DESCRIPTION OF THE TASK - Gather up the lines that contain "part".

DATASET EXTRACT -
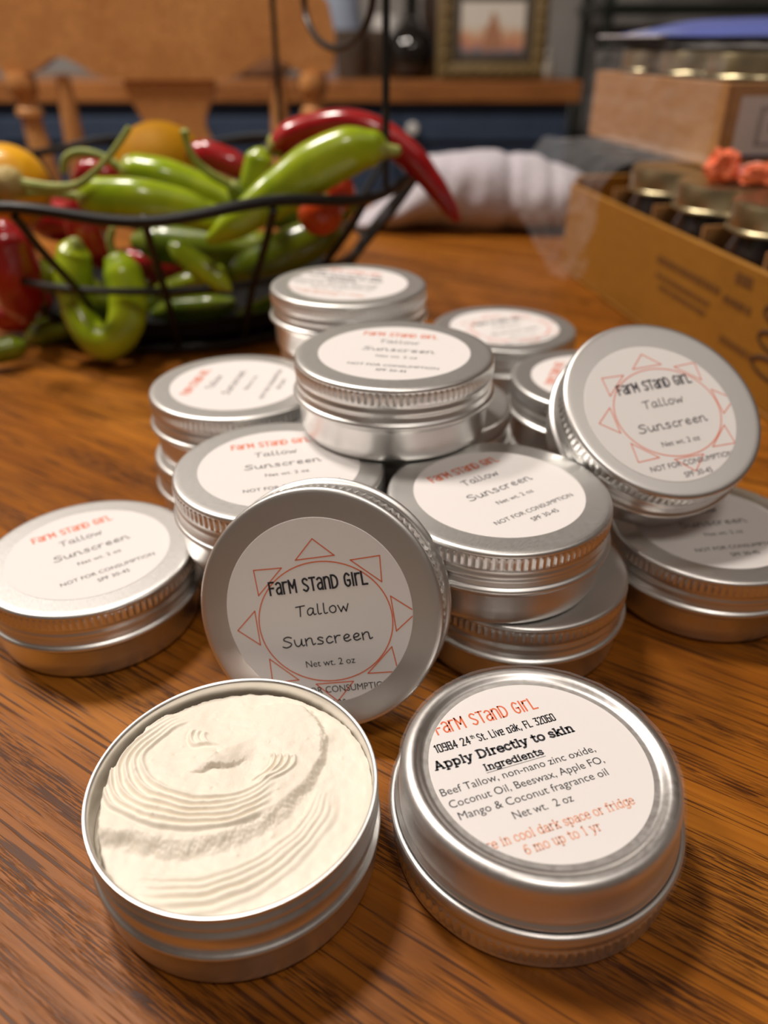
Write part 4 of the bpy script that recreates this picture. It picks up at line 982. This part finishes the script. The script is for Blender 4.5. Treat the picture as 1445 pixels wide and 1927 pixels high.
# ------------------------------------------------------------------ chair behind the table
ch = thing('dining_chair', 'pale oak dining chair with scalloped crest rail and fiddle-shaped splat behind the table', 'chair', (-.267, 1.10, Z0))
zz = lambda z: z - Z0
half = [(0, .123), (.060, .123), (.075, .1245), (.092, .131), (.106, .139), (.118, .145), (.128, .1475), (.138, .146), (.148, .140), (.158, .134), (.170, .1305), (.203, .1305), (.206, .136), (.208, .17), (.200, .205), (.17, .225), (.10, .242), (0, .248)]
out = half + [(-x, z) for x, z in half[-2:0:-1]]
bm = bmesh.new(); add_plate(bm, [(x, zz(z)) for x, z in out], -.011, .011)
bmesh.ops.bevel(bm, geom=[e for e in bm.edges if abs(e.calc_face_angle(0)) > .9], offset=.003, segments=2, affect='EDGES'); obj('crest_rail', bm, PALE, ch)
sp = [(.056, .128), (.0555, .112), (.049, .098), (.041, .083), (.039, .072), (.044, .058), (.058, .044), (.070, .034), (.074, .02), (.068, 0), (.052, -.03), (.042, -.08), (.046, -.15), (.055, -.28)]
bm = bmesh.new(); add_plate(bm, [(x, zz(z)) for x, z in sp] + [(-x, zz(z)) for x, z in sp[::-1]], -.006, .006); obj('splat', bm, PALE, ch)
def turned(pts_z, x, y0=0., lean=0., knob=None):
    bm = bmesh.new(); add_lathe(bm, pts_z, 28)
    for v in bm.verts: v.co.x += x + lean * (v.co.z - zz(.13)); v.co.y += y0
    return bm
post = [(0, zz(.1305)), (.016, zz(.1305)), (.0185, zz(.120)), (.017, zz(.108)), (.012, zz(.102)), (.0115, zz(.094)), (.016, zz(.090)), (.0165, zz(.084)), (.012, zz(.078)), (.0135, zz(.05)), (.017, zz(-.02)), (.019, zz(-.10)), (.015, zz(-.2)), (.014, zz(-.28)), (0, zz(-.28))]
obj('post', turned(post, .178, 0, 0), PALE, ch); obj('post', turned(post, -.186, 0, -.08), PALE, ch)
spn = [(0, zz(.128)), (.008, zz(.128)), (.0105, zz(.10)), (.0125, zz(.06)), (.015, zz(0)), (.016, zz(-.08)), (.012, zz(-.2)), (.011, zz(-.28)), (0, zz(-.28))]
for sx in (-.134, .134):
    obj('spindle', turned(spn, sx, .004), PALE, ch)
bm = bmesh.new(); add_box(bm, -.21, .21, -.40, .03, zz(-.32), zz(-.28), .012, 3); obj('seat', bm, PALE, ch)
for lx, ly in ((-.17, -.35), (.17, -.35), (-.17, 0), (.17, 0)):
    bm = bmesh.new(); add_lathe(bm, [(0, 0), (.012, 0), (.018, .12), (.015, .2), (.021, .3), (.016, zz(-.32)), (0, zz(-.32))], 20, lx, ly); obj('leg', bm, PALE, ch)

# ------------------------------------------------------------------ sideboard and the things on it
NAVY = mottled('navy_cabinet_paint', (0.034, 0.052, 0.092), (0.040, 0.062, 0.108), 20, 0.5)
sb = thing('sideboard', 'navy blue painted sideboard with a wooden top along the back wall', 'sideboard', (0, 2.0, Z0))
ST = .085
bm = bmesh.new(); add_box(bm, -.98, .452, 0, .46, zz(ST - .045), zz(ST), .006, 3); obj('wood_top', bm, TOPWOOD, sb)
bm = bmesh.new(); add_box(bm, -.96, .432, .025, .45, .06, zz(ST - .0455), .002, 1); add_box(bm, -.94, .41, .05, .44, 0, .0598); obj('carcass', bm, NAVY, sb)
PORC = mat('porcelain', (0.75, 0.73, 0.70), 0.2, coat=.5, srgb=False)
for x0, x1, kx in ((-.945, -.462, -.488), (-.452, .030, -.425), (.040, .428, .066)):
    bm = bmesh.new()
    for b in ((x0, x0 + .05, .09, .76), (x1 - .05, x1, .09, .76), (x0 + .0502, x1 - .0502, .09, .14), (x0 + .0502, x1 - .0502, .71, .76)): add_box(bm, b[0], b[1], .004, .0245, b[2], b[3], .002, 1)
    add_box(bm, x0 + .0505, x1 - .0505, .014, .0245, .1402, .7098)
    dr = obj('door', bm, NAVY, sb)
    bm = bmesh.new(); add_lathe(bm, [(0, -.012), (.006, -.012), (.007, 0), (.0125, .006), (.014, .014), (.010, .022), (0, .024)], 20)
    bmesh.ops.rotate(bm, verts=bm.verts, cent=(0, 0, 0), matrix=Matrix.Rotation(PI / 2, 3, 'X'))
    for v in bm.verts: v.co += Vector((kx, -.004, zz(-.012)))
    obj('knob', bm, PORC, dr)
# framed picture
GILT = mottled('antique_gilt', (0.16, 0.105, 0.035), (0.24, 0.16, 0.06), 90, 0.45, 0, 0.8)
MATB = mat('grey_brown_mount', (0.075, 0.058, 0.042), 0.7, srgb=False)
pf = thing('picture_frame', 'ornate dull gold picture frame standing on the sideboard', 'picture', (.243, 2.03, ST + .0006), 0, None, Matrix.Rotation(math.radians(-6), 3, 'X'))
fw_, fh_ = .124, .205
bm = bmesh.new()
def molding(hw, z0, z1, w, d0, d1):
    for b in ((-hw, -hw + w, z0, z1), (hw - w, hw, z0, z1), (-hw + w + .0002, hw - w - .0002, z0, z0 + w), (-hw + w + .0002, hw - w - .0002, z1 - w, z1)): add_box(bm, b[0], b[1], d0, d1, b[2], b[3], .005, 2)
molding(fw_, 0, fh_, .034, -.012, .012); molding(fw_ - .008, .008, fh_ - .008, .012, -.018, -.0122)
for k in range(9):
    for zc in (.017, fh_ - .017): bmesh.ops.create_icosphere(bm, subdivisions=2, radius=.009, matrix=Matrix.Translation((-.1 + .025 * k, -.013, zc)))
for k in range(5):
    for xc in (-fw_ + .017, fw_ - .017): bmesh.ops.create_icosphere(bm, subdivisions=2, radius=.009, matrix=Matrix.Translation((xc, -.013, .05 + .027 * k)))
obj('gilt_frame', bm, GILT, pf)
bm = bmesh.new(); molding(fw_ - .0345, .0345, fh_ - .0345, .018, -.008, .004); obj('mount', bm, MATB, pf)
PIC = mat('photo_print', (0.6, 0.55, 0.5), 0.35, srgb=False)
nt, N, L, B = nodes(PIC)
mp = add_mapping(nt, (1, 1, 1)); 
gr = nt.nodes.new('ShaderNodeSeparateXYZ'); nt.links.new(mp.outputs[0], gr.inputs[0])
nz_ = add_noise(nt, mp, 38, 2)
zr = nt.nodes.new('ShaderNodeMapRange'); zr.inputs['From Min'].default_value = .05; zr.inputs['From Max'].default_value = .155
nt.links.new(gr.outputs[2], zr.inputs['Value'])
sm = add_math(nt, 'ADD', zr.outputs[0], add_math(nt, 'MULTIPLY', add_math(nt, 'SUBTRACT', nz_.outputs['Fac'], .5).outputs[0], .5).outputs[0])
rp = add_ramp(nt, sm.outputs[0], [(0.05, (.20, .19, .23)), (.22, (.60, .25, .14)), (.40, (.66, .42, .26)), (.55, (.72, .66, .58))])
L.new(rp.outputs['Color'], B.inputs['Base Color'])
bm = bmesh.new(); add_box(bm, -fw_ + .0525, fw_ - .0525, -.004, .002, .0527, fh_ - .0527, 0, 1)
ph = obj('photograph', bm, PIC, pf)
FIG = mat('photo_figure', (0.42, 0.20, 0.11), 0.4, srgb=False)
bm = bmesh.new(); add_plate(bm, [(-.022, .062), (.024, .062), (.020, .09), (.012, .108), (.010, .122), (.003, .131), (-.004, .128), (-.006, .115), (-.016, .098)], -.0046, -.0042); obj('printed_figure', bm, FIG, ph)
# white shaker
sh = thing('salt_shaker', 'small white shaker standing at the right of the picture frame', 'shaker', (.364, 2.045, ST + .0005))
bm = bmesh.new(); add_lathe(bm, [(0, 0), (.022, 0), (.025, .004), (.026, .02), (.022, .038), (.0165, .043), (0, .043)], 32); obj('shaker_body', bm, mat('milk_glass', (0.62, 0.58, 0.50), .25, srgb=False), sh)
bm = bmesh.new(); add_lathe(bm, [(.0, .0432), (.0175, .0432), (.0195, .048), (.0175, .058), (.010, .066), (0, .068)], 32); obj('shaker_cap', bm, PORC, sh)
# dark glass things left of the picture
DG = mat('dark_bottle_glass', (0.010, 0.009, 0.008), 0.08, coat=1.0, srgb=False); DB = mat('dark_brown_glaze', (0.03, 0.014, 0.008), 0.15, coat=.8, srgb=False)
BG = mat('smoky_glass', (0.30, 0.24, 0.19), 0.08, trans=.75, srgb=False); REDB = mat('red_brown_wood', (0.10, 0.03, 0.012), .4, srgb=False)
def pot(name, label, cat, x, y, prof, m, part):
    t = thing(name, label, cat, (x, y, ST + .0005)); bm = bmesh.new(); add_lathe(bm, prof, 40); obj(part, bm, m, t); return t
t = pot('glass_jug', 'round black glass jug directly left of the picture frame', 'jug', .063, 2.13, [(0, 0), (.03, 0), (.05, .012), (.062, .045), (.058, .075), (.042, .098), (.022, .112), (.016, .13), (.017, .158), (0, .158)], DG, 'jug_body')
bm = bmesh.new(); add_lathe(bm, [(0, .1582), (.013, .1582), (.018, .172), (.012, .188), (0, .19)], 24); obj('stopper', bm, DG, t)
t = pot('crock', 'dark brown glazed crock between the black jug and the picture frame', 'crock', .15, 2.30, [(0, 0), (.05, 0), (.056, .01), (.058, .16), (.053, .172), (.052, .2), (0, .2)], DB, 'crock_body')
t = pot('white_mug', 'white mug behind the black jug on the sideboard', 'mug', .012, 2.25, [(0, 0), (.036, 0), (.040, .006), (.041, .13), (.038, .13), (.037, .01), (0, .01)], PORC, 'mug_body')
bm = bmesh.new(); add_tube(bm, [(.0405, 0, .10), (.062, 0, .095), (.068, 0, .065), (.062, 0, .035), (.0405, 0, .03)], .005, 8); obj('handle', bm, PORC, t)
for k, (x, y, lb) in enumerate(((-.078, 2.10, 'brown glass tumbler nearest the chair back'), (-.028, 2.16, 'brown glass tumbler nearest the black jug'))):
    t = pot('glass_tumbler', lb + ', on the sideboard', 'glass', x, y, [(0, 0), (.030, 0), (.033, .004), (.040, .098), (.038, .098), (.031, .008), (0, .008)], BG, 'tumbler'); t['group'] = 'brown glass tumblers'
t = pot('enamel_jug', 'pale blue-grey enamel jug seen through the ring of the bowl handle', 'jug', -.115, 2.35, [(0, 0), (.052, 0), (.058, .01), (.062, .10), (.050, .17), (.044, .22), (.050, .26), (.047, .26), (.04, .21), (0, .2)], mat('pale_blue_enamel', (.34, .40, .52), .25, coat=.4, srgb=False), 'jug_body')
bm = bmesh.new(); add_tube(bm, [(.045, 0, .23), (.085, 0, .21), (.09, 0, .15), (.058, 0, .08)], .006, 8); obj('handle', bm, BLACKWIRE, t)
t = pot('serving_bowl', 'pale serving bowl seen under the scalloped chair rail', 'bowl', -.30, 2.2, [(0, 0), (.05, 0), (.06, .006), (.12, .05), (.117, .052), (.058, .010), (0, .01)], PORC, 'bowl')
# shelf rack at the right
RACK = mat('dark_green_metal', (0.018, 0.024, 0.018), .4, srgb=False)
rk = thing('shelf_rack', 'dark green metal shelf rack behind the jar cartons', 'shelf', (.55, 2.28, Z0))
for lx, ly in ((0, 0), (.62, 0), (0, .26), (.62, .26)):
    bm = bmesh.new(); add_box(bm, lx, lx + .022, ly, ly + .022, 0, 1.28, .002, 1); obj('upright', bm, RACK, rk)
for z in (.12, .52, .97, 1.26):
    bm = bmesh.new(); add_box(bm, -.01, .652, -.008, .29, z, z + .022, .002, 1); obj('shelf', bm, RACK, rk)
bm = bmesh.new(); add_box(bm, .04, .40, .02, .25, 0, .30, .006, 2)
st = thing('storage_box', 'dark brown storage box on the shelf rack', 'box', (.55, 2.28, Z0 + .5425)); obj('box_body', bm, mat('dark_brown_board', (.05, .04, .033), .7, srgb=False), st)
bm = bmesh.new(); add_box(bm, .036, .404, .016, .254, .3003, .345, .006, 2); obj('box_lid', bm, mat('dark_brown_board', (.05, .04, .033), .7, srgb=False), st)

ANSWER TO THIS EXERCISE -
Write part 4 of the bpy script that recreates this picture. It picks up at line 982. This part finishes the script. The script is for Blender 4.5. Treat the picture as 1445 pixels wide and 1927 pixels high.
def pot(name, label, cat, x, y, prof, m, part):
    t = thing(name, label, cat, (x, y, ST + .0005)); bm = bmesh.new(); add_lathe(bm, prof, 40); obj(part, bm, m, t); return t